А сам Блок надолго тогда ушел из поля зрения. Я жил в Москве, он в Петербурге — там и вел то сражение, которое есть — земной наш путь.
Ударила война. Он на нее как будто бы не отозвался (общее тогда явление в России). За нею революция, конец всего того и зыбкого и промежуточно-изящно-романтического, что и был наш склад душевный. Блок стал уже признанной звездой литературы. За это время написал "Розу и Крест" одно из самых тонких и возвышенных своих произведений, с удивительной песнью Гаэтана. Пьеса — в очень разреженном воздухе. Печаль ее неразрешима.
Затем, уж в революцию, шел "Соловьиный сад" — прощание с прежним, наконец — "Двенадцать".
Ясно помню вечер в одном литературном доме, когда подали мне серый лист газеты.
— Вот, смотрите, что Блок написал.
Фельетоном была напечатана поэма. Блок на сером и унылом листе газеты. Но Блок иной. "Прекрасной Даме", "Розе и Кресту" шла готика. "Двенадцать" другой мир, уже клубившийся вокруг нас — шинелей и винтовок, и махорки, и мешочников, и крови. Ну, что же, взять его, не побояться, дать грозную его поэзию, вознести к высшему, разрешить… чем не задача?

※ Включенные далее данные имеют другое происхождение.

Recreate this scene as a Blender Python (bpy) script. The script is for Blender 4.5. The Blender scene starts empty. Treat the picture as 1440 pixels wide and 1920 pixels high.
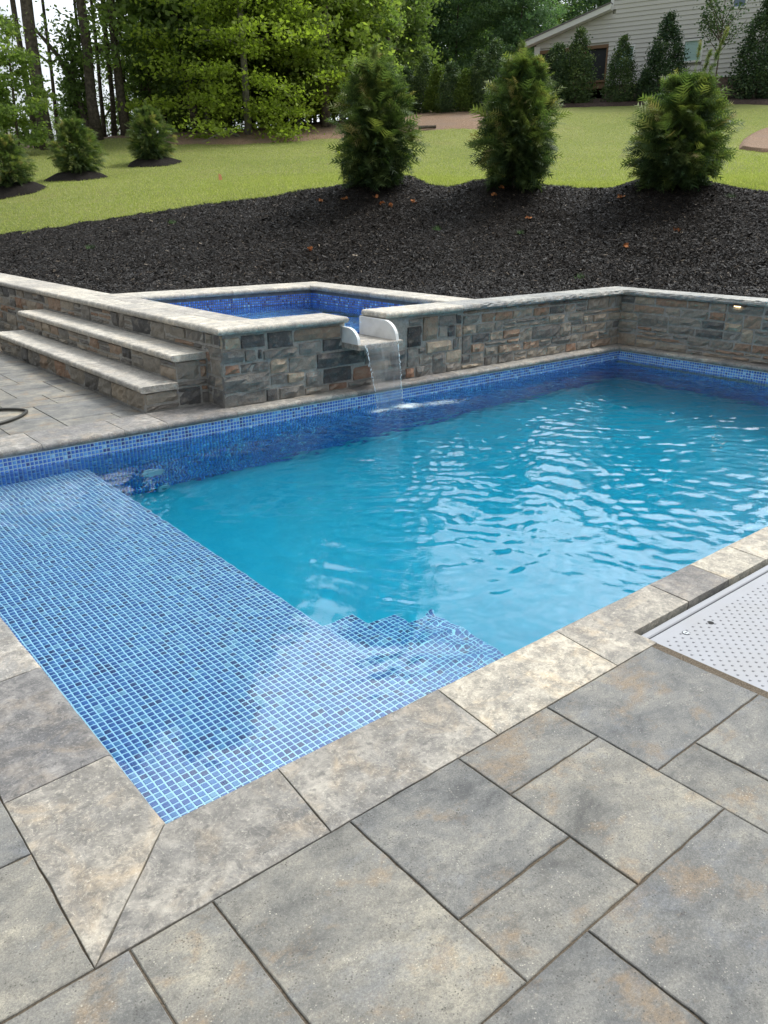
import bpy, math, random
import numpy as np
from mathutils import Matrix, Vector, noise as mn
random.seed(7); RS = np.random.RandomState(11)
scene = bpy.context.scene
col = scene.collection
R = math.radians

# ------------------------------------------------------------------ camera
CX, CY, CZ = -0.619, -1.6083, 1.4649
YAW, PIT, ROL, FPX = 0.87327, -0.36138, 0.0024129, 1484.7
F_ = Vector((math.cos(YAW)*math.cos(PIT), math.sin(YAW)*math.cos(PIT), math.sin(PIT)))
R_ = Vector((math.sin(YAW), -math.cos(YAW), 0)); U_ = R_.cross(F_)
R2 = R_*math.cos(ROL)+U_*math.sin(ROL); U2 = -R_*math.sin(ROL)+U_*math.cos(ROL)
cam = bpy.data.cameras.new('camera'); cam.sensor_fit = 'VERTICAL'; cam.sensor_height = 24; cam.lens = FPX/1920*24
cam.clip_start = 0.05; cam.clip_end = 2000
co = bpy.data.objects.new('camera', cam); col.objects.link(co)
m = Matrix((R2, U2, -F_)).transposed().to_4x4(); m.translation = (CX, CY, CZ); co.matrix_world = m
scene.camera = co

# ------------------------------------------------------------------ light
SUN_EL, SUN_AZ = 56, -12           # degrees; azimuth counted from +X
wd = bpy.data.worlds.new('World'); scene.world = wd; wd.use_nodes = True
nt = wd.node_tree; nt.nodes.clear()
def N(nt, t, **kw):
    n = nt.nodes.new(t)
    for k, v in kw.items():
        if k.startswith('_'): setattr(n, k[1:], v)
        else:
            k2 = int(k[1:]) if k[0] == 'i' and k[1:].isdigit() else k.replace('__', ' ')
            s = n.inputs[k2]
            if isinstance(v, bpy.types.NodeSocket): nt.links.new(v, s)
            else: s.default_value = v
    return n
wo = N(nt, 'ShaderNodeOutputWorld')
bg = N(nt, 'ShaderNodeBackground', Strength=0.1)
sky = N(nt, 'ShaderNodeTexSky', _sky_type='NISHITA', _sun_disc=False, _sun_elevation=R(SUN_EL), _sun_rotation=R(90-SUN_AZ), _dust_density=2.0)
tc = N(nt, 'ShaderNodeTexCoord')
sep = N(nt, 'ShaderNodeSeparateXYZ', Vector=tc.outputs['Generated'])
zz = N(nt, 'ShaderNodeMath', _operation='MAXIMUM', i0=sep.outputs['Z'], i1=0.0)
zz = N(nt, 'ShaderNodeMath', _operation='ADD', i0=zz.outputs[0], i1=0.22)
dv = N(nt, 'ShaderNodeCombineXYZ', X=zz.outputs[0], Y=zz.outputs[0], Z=zz.outputs[0])
dd = N(nt, 'ShaderNodeVectorMath', _operation='DIVIDE', i0=tc.outputs['Generated'], i1=dv.outputs[0])
cn = N(nt, 'ShaderNodeTexNoise', Vector=dd.outputs[0], Scale=1.5, Detail=7.0, Roughness=0.55, Distortion=0.3)
cr = N(nt, 'ShaderNodeMapRange', Value=cn.outputs[0]); cr.inputs[1].default_value = 0.34; cr.inputs[2].default_value = 0.66
cr.inputs[3].default_value = 0.35; cr.inputs[4].default_value = 1.0
sv = Vector((math.cos(R(SUN_AZ))*math.cos(R(SUN_EL)), math.sin(R(SUN_AZ))*math.cos(R(SUN_EL)), math.sin(R(SUN_EL))))
# cloud glow added ahead over the wood, off the sun, for pool reflections
gv = Vector((math.cos(R(26))*math.cos(R(46)), math.sin(R(26))*math.cos(R(46)), math.sin(R(46))))
dt = N(nt, 'ShaderNodeVectorMath', _operation='DOT_PRODUCT', i0=tc.outputs['Generated']); dt.inputs[1].default_value = gv
dm = N(nt, 'ShaderNodeMath', _operation='MAXIMUM', i0=dt.outputs['Value'], i1=0.0)
dp = N(nt, 'ShaderNodeMath', _operation='POWER', i0=dm.outputs[0], i1=5.0)
bz = N(nt, 'ShaderNodeMath', _operation='MULTIPLY_ADD', i0=zz.outputs[0], i1=4.5, i2=4.1)      # overcast: dimmer at the horizon
br = N(nt, 'ShaderNodeMath', _operation='MULTIPLY_ADD', i0=dp.outputs[0], i1=48.0, i2=bz.outputs[0])
bb = N(nt, 'ShaderNodeMath', _operation='MULTIPLY', i0=br.outputs[0], i1=cr.outputs[0])
cl = N(nt, 'ShaderNodeMixRGB', _blend_type='MULTIPLY', Fac=1.0, Color1=(0.90, 0.95, 1.0, 1)); nt.links.new(bb.outputs[0], cl.inputs['Color2'])
mx = N(nt, 'ShaderNodeMixRGB', Fac=0.88, Color1=sky.outputs[0], Color2=cl.outputs[0])
nt.links.new(mx.outputs[0], bg.inputs['Color']); nt.links.new(bg.outputs[0], wo.inputs[0])
sl = bpy.data.lights.new('sun', 'SUN'); sl.energy = 1.9; sl.angle = R(14); sl.color = (1.0, 0.96, 0.9)
so = bpy.data.objects.new('sun', sl); col.objects.link(so); so.rotation_euler = (-sv).to_track_quat('-Z', 'Y').to_euler()
scene.view_settings.view_transform = 'Standard'; scene.view_settings.look = 'None'
scene.view_settings.exposure = 0.72; scene.view_settings.gamma = 1.0; scene.view_settings.use_curve_mapping = False
scene.render.engine = 'CYCLES'
scene.cycles.max_bounces = 10; scene.cycles.transmission_bounces = 8; scene.cycles.diffuse_bounces = 3
scene.cycles.glossy_bounces = 3; scene.cycles.sample_clamp_indirect = 6.0; scene.cycles.caustics_refractive = True
scene.cycles.volume_bounces = 0; scene.cycles.use_denoising = True; scene.cycles.blur_glossy = 0.3

# ------------------------------------------------------------------ helpers
def ray(u, v):
    return (F_*FPX+R2*(u-720)-U2*(v-960)).normalized()
def proj(x, y, z):
    d = Vector((x-CX, y-CY, z-CZ)); k = d.dot(F_)
    return 720+FPX*d.dot(R2)/k, 960-FPX*d.dot(U2)/k
def tag(o, label=None, cat=None, group=None, kind=None):
    if label: o['label'] = label
    if cat: o['category'] = cat
    if group: o['group'] = group
    if kind: o['kind'] = kind
    return o
def empty(name, loc, label=None, cat=None, group=None, kind=None, rz=0):
    o = bpy.data.objects.new(name, None); col.objects.link(o); o.location = loc; o.rotation_euler = (0, 0, rz)
    o.empty_display_size = 0.1
    return tag(o, label, cat, group, kind)
def wpos(p):
    if p is None: return Vector((0, 0, 0))
    return Vector(p.location)+wpos(p.parent)
def link(name, me, parent=None, loc=(0, 0, 0)):
    """loc is a world place; parents here are never rotated unless the caller places the child in the parent's own frame"""
    o = bpy.data.objects.new(name, me); col.objects.link(o)
    if parent:
        o.parent = parent; o.location = Vector(loc)-wpos(parent)
    else: o.location = loc
    return o
def mesh(verts, faces, mat, smooth=False):
    me = bpy.data.meshes.new('m'); me.from_pydata([tuple(v) for v in verts], [], faces)
    if mat: me.materials.append(mat)
    if smooth: me.polygons.foreach_set('use_smooth', [True]*len(me.polygons))
    me.update(); return me
def npmesh(V, F, mat, smooth=False, shade=None):
    V = np.asarray(V, dtype=np.float32); F = np.asarray(F, dtype=np.int32)
    me = bpy.data.meshes.new('m'); k = F.shape[1]
    me.vertices.add(len(V)); me.vertices.foreach_set('co', V.ravel())
    me.loops.add(F.size); me.loops.foreach_set('vertex_index', F.ravel())
    me.polygons.add(len(F)); me.polygons.foreach_set('loop_start', np.arange(0, F.size, k, dtype=np.int32))
    me.polygons.foreach_set('loop_total', np.full(len(F), k, dtype=np.int32))
    if smooth: me.polygons.foreach_set('use_smooth', np.ones(len(F), dtype=bool))
    if mat: me.materials.append(mat)
    me.update(calc_edges=True)
    if shade is not None:
        a = me.attributes.new('shade', 'FLOAT', 'FACE'); a.data.foreach_set('value', np.asarray(shade, dtype=np.float32))
    me.validate(); return me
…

Я принялся читать. А позже — возвращался домой снежной, бурной ночью. Трамваев не было уже. Кой-где постреливали, и нередко грабили. К обычному в те дни свинцу на сердце Блок подвесил гирьку новую — своей поэмой.
* * *
"Наш, наш!" — завопили одни и кровавыми объятиями стали "обымать" Блок с нами, вон он как попа продернул, и буржуя, и длинноволосого интеллигента… Ну, понятно, у самого пережитки… в белом венчике из роз, впереди Исус Христос… старый словарь… Но это первые шаги, а там он разработается.
Другие отходили — некоторые резко, иные с грустью.
— Блок стал большевиком! Такой поэт… и с ними!